Politicians who need thugs should use their children and brothers and not innocent people. If Audu had retired from active politics, he would have honour because we are in an era where world leaders are within the ages of 40 and 50 years. If Audu fails to play from the background as an elder, I would retire him from politics and we live to see this after the December 3 polls. It is true that he may emerge the ACN candidate but it is the people that have the final say.
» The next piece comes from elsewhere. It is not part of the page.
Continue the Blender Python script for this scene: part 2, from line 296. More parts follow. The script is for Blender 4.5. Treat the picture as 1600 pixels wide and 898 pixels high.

Luckily for us, our election is the only one on December 3 and we believe INEC would deplore all its manpower to Kogi to conduct the election. We shall write memo to this effect to INEC. We want massive media coverage of the election, enough presence of local and international observers in Kogi to monitor the election. Proper policing of the polling units and collation centres will stop the PDP and ACN from rigging. If INEC gets it right in Kogi, it will get it right in the other states where elections are to be conducted in 2012.

You are an Igala man and your kinsmen have been ruling Kogi since 1991. Do you intend to support people of other ethnic groups who want to rule the state?

Yes. If I am convinced that the person can deliver, why not. I believe in zoning because credible people abound in all parts of the state. I advise my brothers and sisters in Kogi West and Kogi Central to keep reaching out to people and one day one of them shall lead the state. My vision is for all to be happy and that can only happen if all the ethnic groups are happy with the union called Kogi State.